Ю. П. (актеру Б.) Нет, ты совсем не так читаешь. Ты же должен понимать отношения Шуйского и Годунова.
Диалог Годунова и Шуйского в этой сцене заканчивался так:
Шуйский
Не казнь страшна; страшна твоя немилость;
Перед тобой дерзну ли я лукавить?
И мог ли я так слепо обмануться,
Что не узнал Димитрия? Три дня
Я труп его в соборе посещал,
Всем Угличем туда сопровожденный.
Вокруг его тринадцать тел лежало,
Растерзанных народом, и по ним
Уж тление приметно проступало,
Но детский лик царевича был ясен
И свеж и тих, как будто усыпленный;
Глубокая не запекалась язва,
Черты ж лица совсем не изменились.
Нет, государь, сомненья нет: Димитрий
Во гробе спит.
Царь (спокойно)
Довольно; удались.
В Шуйском же постоянная надежда жила, что он еще станет царем.

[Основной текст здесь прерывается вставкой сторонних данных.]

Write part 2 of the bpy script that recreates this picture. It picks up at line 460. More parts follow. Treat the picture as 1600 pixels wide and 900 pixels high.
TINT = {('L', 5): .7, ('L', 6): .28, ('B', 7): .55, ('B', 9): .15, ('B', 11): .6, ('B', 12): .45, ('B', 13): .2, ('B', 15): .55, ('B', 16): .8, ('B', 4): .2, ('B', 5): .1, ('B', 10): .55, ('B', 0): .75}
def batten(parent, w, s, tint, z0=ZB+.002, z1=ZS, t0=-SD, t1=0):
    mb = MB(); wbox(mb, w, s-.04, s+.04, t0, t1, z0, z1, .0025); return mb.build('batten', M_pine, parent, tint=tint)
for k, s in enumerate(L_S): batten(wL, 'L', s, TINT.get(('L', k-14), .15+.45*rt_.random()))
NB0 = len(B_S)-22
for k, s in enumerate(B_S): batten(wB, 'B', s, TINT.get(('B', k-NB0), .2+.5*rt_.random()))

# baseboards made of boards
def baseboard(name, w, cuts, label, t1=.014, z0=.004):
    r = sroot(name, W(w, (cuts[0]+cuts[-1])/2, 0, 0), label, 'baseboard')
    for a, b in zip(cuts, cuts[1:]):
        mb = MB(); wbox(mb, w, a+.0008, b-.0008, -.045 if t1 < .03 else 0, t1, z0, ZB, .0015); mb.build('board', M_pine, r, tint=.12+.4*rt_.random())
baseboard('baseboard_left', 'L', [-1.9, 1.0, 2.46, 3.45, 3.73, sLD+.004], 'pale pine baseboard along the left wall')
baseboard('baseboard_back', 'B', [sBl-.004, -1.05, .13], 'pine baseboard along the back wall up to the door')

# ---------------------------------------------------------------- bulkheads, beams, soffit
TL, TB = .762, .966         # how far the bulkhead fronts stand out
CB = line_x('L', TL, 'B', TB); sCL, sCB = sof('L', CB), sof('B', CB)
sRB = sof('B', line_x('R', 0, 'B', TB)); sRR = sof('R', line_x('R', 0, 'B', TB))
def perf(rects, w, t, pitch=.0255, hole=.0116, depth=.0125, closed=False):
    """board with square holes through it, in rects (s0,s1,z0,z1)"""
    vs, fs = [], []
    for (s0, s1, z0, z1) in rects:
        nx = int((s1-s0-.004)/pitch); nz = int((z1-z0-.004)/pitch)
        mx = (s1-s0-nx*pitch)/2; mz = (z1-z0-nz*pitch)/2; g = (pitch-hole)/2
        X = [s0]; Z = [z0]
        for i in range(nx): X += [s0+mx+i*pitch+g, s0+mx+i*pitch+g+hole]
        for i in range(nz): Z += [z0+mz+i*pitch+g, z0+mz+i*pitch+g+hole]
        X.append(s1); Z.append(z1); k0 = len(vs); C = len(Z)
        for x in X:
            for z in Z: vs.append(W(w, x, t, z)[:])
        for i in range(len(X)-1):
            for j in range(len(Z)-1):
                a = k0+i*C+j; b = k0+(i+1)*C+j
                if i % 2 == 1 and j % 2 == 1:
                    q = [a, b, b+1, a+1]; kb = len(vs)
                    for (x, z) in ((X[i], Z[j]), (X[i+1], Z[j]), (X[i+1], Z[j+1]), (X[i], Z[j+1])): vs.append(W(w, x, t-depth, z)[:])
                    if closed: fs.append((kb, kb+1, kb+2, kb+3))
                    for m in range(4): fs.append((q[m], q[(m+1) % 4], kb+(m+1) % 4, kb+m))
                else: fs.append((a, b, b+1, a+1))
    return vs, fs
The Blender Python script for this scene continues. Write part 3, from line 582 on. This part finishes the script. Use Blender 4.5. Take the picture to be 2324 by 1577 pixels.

И стал ведь. Правда, на короткое время. И тело царевича перенес в Кремль. Только что была сцена, когда Борис сорвался, кричал и поклялся с тобой расправиться. Ты же знаешь, кто такой Борис, и знаешь, что у него есть своя разведка, ему все известно. Поэтому ты не исповедуешься, а говоришь безукоризненную фразу: «Не казнь страшна, страшна твоя немилость». Это историческая фраза. Как Талейран сказал Наполеону: «Какой гениальный человек и так дурно воспитан». Явно для истории говорил, медленно идя по огромной зале.